Tuesday, January 30, 2018

Deconstructing Puerto Rico

NPR reported on Monday that FEMA will “officially shut off” emergency food and water aid to Puerto Rico on January 31, more than four months after Hurricane Maria devastated the island. According to Puerto Rico’s official status site, 97% of the island has water and 92% has access to a supermarket. “The reality is that we just need to look around,” FEMA Caribbean Area Division director Alejandro De La Campa told NPR. “Supermarkets are open, and things are going back to normal.”

  Splinter News
Really? This is not normal:
Over 450,000 Puerto Ricans still lack power, which the Washington Post called the “longest power outage in modern U.S. history” in a recent report on how the outage is affecting hundreds of schools. Officials have said that they don’t expect power to be fully restored across the island until May.

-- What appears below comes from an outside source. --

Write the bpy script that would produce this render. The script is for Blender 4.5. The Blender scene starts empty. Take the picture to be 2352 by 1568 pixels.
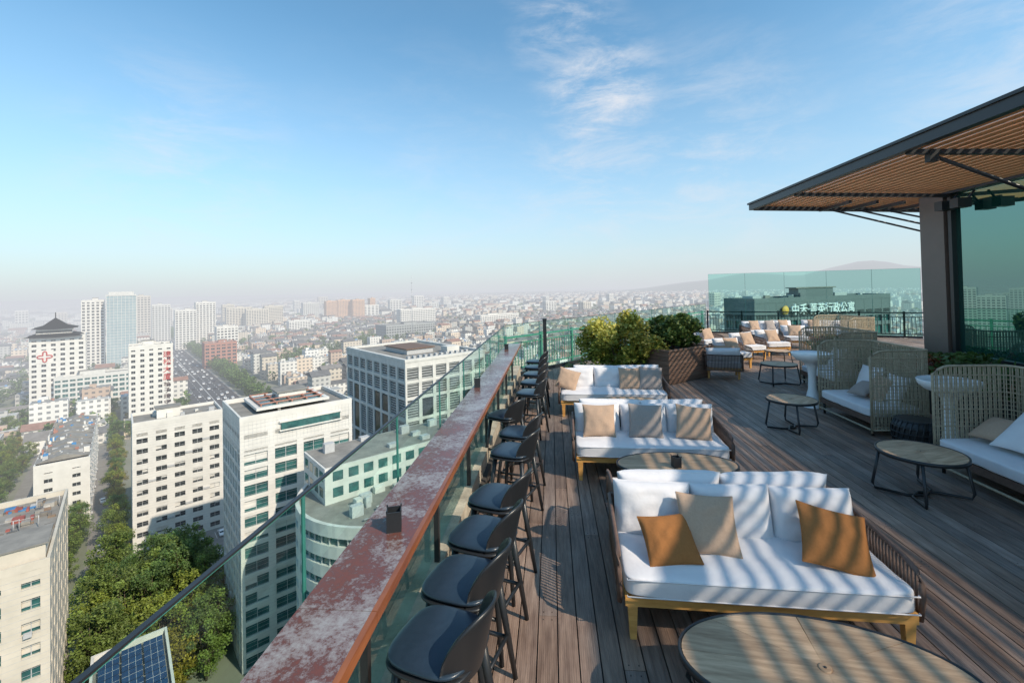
import bpy, math, random
from mathutils import Vector, Matrix, noise
random.seed(7)
R=math.radians
scene=bpy.context.scene
scene.view_settings.view_transform='Standard'
try: scene.view_settings.look='None'
except Exception: pass
scene.view_settings.exposure=0
GZ=-77.5
GR=R(45.8)
D1=Vector((-math.sin(GR),math.cos(GR),0)); D2=Vector((math.cos(GR),math.sin(GR),0))
SUN=Vector((1,-.62,.95)).normalized()
HAZE=(0.685,0.71,0.76,1)

# ---------------------------------------------------------------- materials
def painted_haze_group():  # haze painted into materials: emission colour mixed in by distance from the terrace
    g=bpy.data.node_groups.new('painted_haze','ShaderNodeTree')
    g.interface.new_socket('Shader',in_out='INPUT',socket_type='NodeSocketShader')
    g.interface.new_socket('Shader',in_out='OUTPUT',socket_type='NodeSocketShader')
    N=g.nodes; L=g.links
    i=N.new('NodeGroupInput'); o=N.new('NodeGroupOutput')
    geo=N.new('ShaderNodeNewGeometry')
    ln=N.new('ShaderNodeVectorMath'); ln.operation='LENGTH'; L.new(geo.outputs['Position'],ln.inputs[0])
    nm=N.new('ShaderNodeVectorMath'); nm.operation='NORMALIZE'; L.new(geo.outputs['Position'],nm.inputs[0])
    sp=N.new('ShaderNodeSeparateXYZ'); L.new(nm.outputs[0],sp.inputs[0])
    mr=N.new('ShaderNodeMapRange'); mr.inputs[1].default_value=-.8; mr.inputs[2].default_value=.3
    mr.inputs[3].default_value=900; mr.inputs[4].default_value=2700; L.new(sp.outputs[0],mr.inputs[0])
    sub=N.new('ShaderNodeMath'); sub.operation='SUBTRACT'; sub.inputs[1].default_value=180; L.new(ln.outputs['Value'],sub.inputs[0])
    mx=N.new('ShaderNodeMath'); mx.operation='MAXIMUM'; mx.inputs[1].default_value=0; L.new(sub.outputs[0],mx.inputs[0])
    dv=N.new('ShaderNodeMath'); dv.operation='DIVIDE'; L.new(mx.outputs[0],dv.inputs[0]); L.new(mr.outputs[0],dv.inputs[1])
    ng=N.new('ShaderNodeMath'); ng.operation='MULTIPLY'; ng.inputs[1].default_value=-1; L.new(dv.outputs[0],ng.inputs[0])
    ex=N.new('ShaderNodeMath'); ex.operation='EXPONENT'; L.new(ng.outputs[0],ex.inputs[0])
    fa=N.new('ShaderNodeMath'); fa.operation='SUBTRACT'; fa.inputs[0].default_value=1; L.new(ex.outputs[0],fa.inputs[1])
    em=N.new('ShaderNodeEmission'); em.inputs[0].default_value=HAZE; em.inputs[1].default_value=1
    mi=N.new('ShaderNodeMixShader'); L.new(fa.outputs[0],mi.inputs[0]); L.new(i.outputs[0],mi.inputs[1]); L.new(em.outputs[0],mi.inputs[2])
    L.new(mi.outputs[0],o.inputs[0]); return g
HG=painted_haze_group()
def M(name,c1,c2=None,scale=5,rough=.6,bump=0,bscale=None,metal=0,haze=False,stretch=(1,1,1),attr=False,dist=.02,spec=.5,windows=False,trans=0,world=False):
    m=bpy.data.materials.new(name); m.use_nodes=True
    N=m.node_tree.nodes; L=m.node_tree.links
    b=N['Principled BSDF']; out=N['Material Output']
    b.inputs['Roughness'].default_value=rough; b.inputs['Metallic'].default_value=metal
    b.inputs['Specular IOR Level'].default_value=spec
    c1=tuple(c1)+(1,); c2=tuple(c2)+(1,) if c2 else tuple(x*.75 for x in c1[:3])+(1,)
    if world:
        tc=N.new('ShaderNodeNewGeometry'); src=tc.outputs['Position']
    else:
        tc=N.new('ShaderNodeTexCoord'); src=tc.outputs['Object']
    mp=N.new('ShaderNodeMapping'); mp.inputs['Scale'].default_value=stretch; L.new(src,mp.inputs[0])
    no=N.new('ShaderNodeTexNoise'); no.inputs['Scale'].default_value=scale; no.inputs['Detail'].default_value=7; no.inputs['Roughness'].default_value=.62
    L.new(mp.outputs[0],no.inputs[0])
    cr=N.new('ShaderNodeValToRGB'); cr.color_ramp.elements[0].position=.32; cr.color_ramp.elements[1].position=.68
    cr.color_ramp.elements[0].color=c2; cr.color_ramp.elements[1].color=c1; L.new(no.outputs[0],cr.inputs[0])
    col=cr.outputs[0]
    if attr:
        at=N.new('ShaderNodeAttribute'); at.attribute_name='Col'
        mi=N.new('ShaderNodeMix'); mi.data_type='RGBA'; mi.blend_type='MULTIPLY'; mi.inputs[0].default_value=1
        L.new(col,mi.inputs[6]); L.new(at.outputs['Color'],mi.inputs[7]); col=mi.outputs[2]
    if windows:
        ge=N.new('ShaderNodeNewGeometry')
        dot=N.new('ShaderNodeVectorMath'); dot.operation='DOT_PRODUCT'; dot.inputs[1].default_value=(D1+D2); L.new(ge.outputs['Position'],dot.inputs[0])
        def frac(sock,per,lo,hi):
            d=N.new('ShaderNodeMath'); d.operation='DIVIDE'; d.inputs[1].default_value=per; L.new(sock,d.inputs[0])
            f=N.new('ShaderNodeMath'); f.operation='FRACT'; L.new(d.outputs[0],f.inputs[0])
            g1=N.new('ShaderNodeMath'); g1.operation='GREATER_THAN'; g1.inputs[1].default_value=lo; L.new(f.outputs[0],g1.inputs[0])
            g2=N.new('ShaderNodeMath'); g2.operation='LESS_THAN'; g2.inputs[1].default_value=hi; L.new(f.outputs[0],g2.inputs[0])
            mm=N.new('ShaderNodeMath'); mm.operation='MULTIPLY'; L.new(g1.outputs[0],mm.inputs[0]); L.new(g2.outputs[0],mm.inputs[1]); return mm.outputs[0]
        s2=N.new('ShaderNodeSeparateXYZ'); L.new(ge.outputs['Position'],s2.inputs[0])
        s3=N.new('ShaderNodeSeparateXYZ'); L.new(ge.outputs['Normal'],s3.inputs[0])
        ab=N.new('ShaderNodeMath'); ab.operation='LESS_THAN'; ab.inputs[1].default_value=.3; L.new(s3.outputs[2],ab.inputs[0])
        a=frac(dot.outputs['Value'],3.4,.25,.75); c=frac(s2.outputs[2],3.1,.3,.75)
        k=N.new('ShaderNodeMath'); k.operation='MULTIPLY'; L.new(a,k.inputs[0]); L.new(c,k.inputs[1])
        k2=N.new('ShaderNodeMath'); k2.operation='MULTIPLY'; L.new(k.outputs[0],k2.inputs[0]); L.new(ab.outputs[0],k2.inputs[1])
        k3=N.new('ShaderNodeMath'); k3.operation='MULTIPLY'; L.new(k2.outputs[0],k3.inputs[0]); k3.inputs[1].default_value=.75
        mi=N.new('ShaderNodeMix'); mi.data_type='RGBA'; L.new(k3.outputs[0],mi.inputs[0]); L.new(col,mi.inputs[6]); mi.inputs[7].default_value=(.08,.095,.11,1); col=mi.outputs[2]
    L.new(col,b.inputs['Base Color'])
    if bump:
        n2=N.new('ShaderNodeTexNoise'); n2.inputs['Scale'].default_value=bscale or scale*3; n2.inputs['Detail'].default_value=5; L.new(mp.outputs[0],n2.inputs[0])
        bu=N.new('ShaderNodeBump'); bu.inputs['Strength'].default_value=bump; bu.inputs['Distance'].default_value=dist
        L.new(n2.outputs[0],bu.inputs['Height']); L.new(bu.outputs[0],b.inputs['Normal'])
    last=b.outputs[0]
    if trans:
        tb=N.new('ShaderNodeBsdfTranslucent'); L.new(col,tb.inputs[0])
        ms=N.new('ShaderNodeMixShader'); ms.inputs[0].default_value=trans; L.new(last,ms.inputs[1]); L.new(tb.outputs[0],ms.inputs[2]); last=ms.outputs[0]
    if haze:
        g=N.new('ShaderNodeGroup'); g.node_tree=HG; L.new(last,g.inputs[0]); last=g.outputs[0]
    L.new(last,out.inputs[0])
    return m
def glassmat(name,tint,refl=1.0,rough=0.0):
    m=bpy.data.materials.new(name); m.use_nodes=True; N=m.node_tree.nodes; L=m.node_tree.links
    N.remove(N['Principled BSDF']); out=N['Material Output']
    t=N.new('ShaderNodeBsdfTransparent'); t.inputs[0].default_value=tuple(tint)+(1,)
    g=N.new('ShaderNodeBsdfGlossy'); g.inputs['Roughness'].default_value=rough; g.inputs[0].default_value=(.85,1,.95,1)
    f=N.new('ShaderNodeFresnel'); f.inputs[0].default_value=1.45
    k=N.new('ShaderNodeMath'); k.operation='MULTIPLY'; k.inputs[1].default_value=refl; L.new(f.outputs[0],k.inputs[0])
    mi=N.new('ShaderNodeMixShader'); L.new(k.outputs[0],mi.inputs[0]); L.new(t.outputs[0],mi.inputs[1]); L.new(g.outputs[0],mi.inputs[2]); L.new(mi.outputs[0],out.inputs[0]); return m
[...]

3,000 Puerto Ricans are still living in hotels across the mainland United States. The island’s housing market, already in rough shape, is on the edge of a meltdown, with up to a third of all homeowners facing foreclosures.

[...]

Last month, National Resources Defense Council attorney Mekela Panditharatne wrote an op-ed in the Washington Post that took on FEMA’s estimate that 95 percent of the island had access to potable water. “That just isn’t possible,” she wrote. “We put out a report in May showing that in 2015, 99.5 percent of Puerto Ricans — virtually all residents — were served by water sources that violated the Safe Drinking Water Act.”
...but hey, do what you want...you will anyway.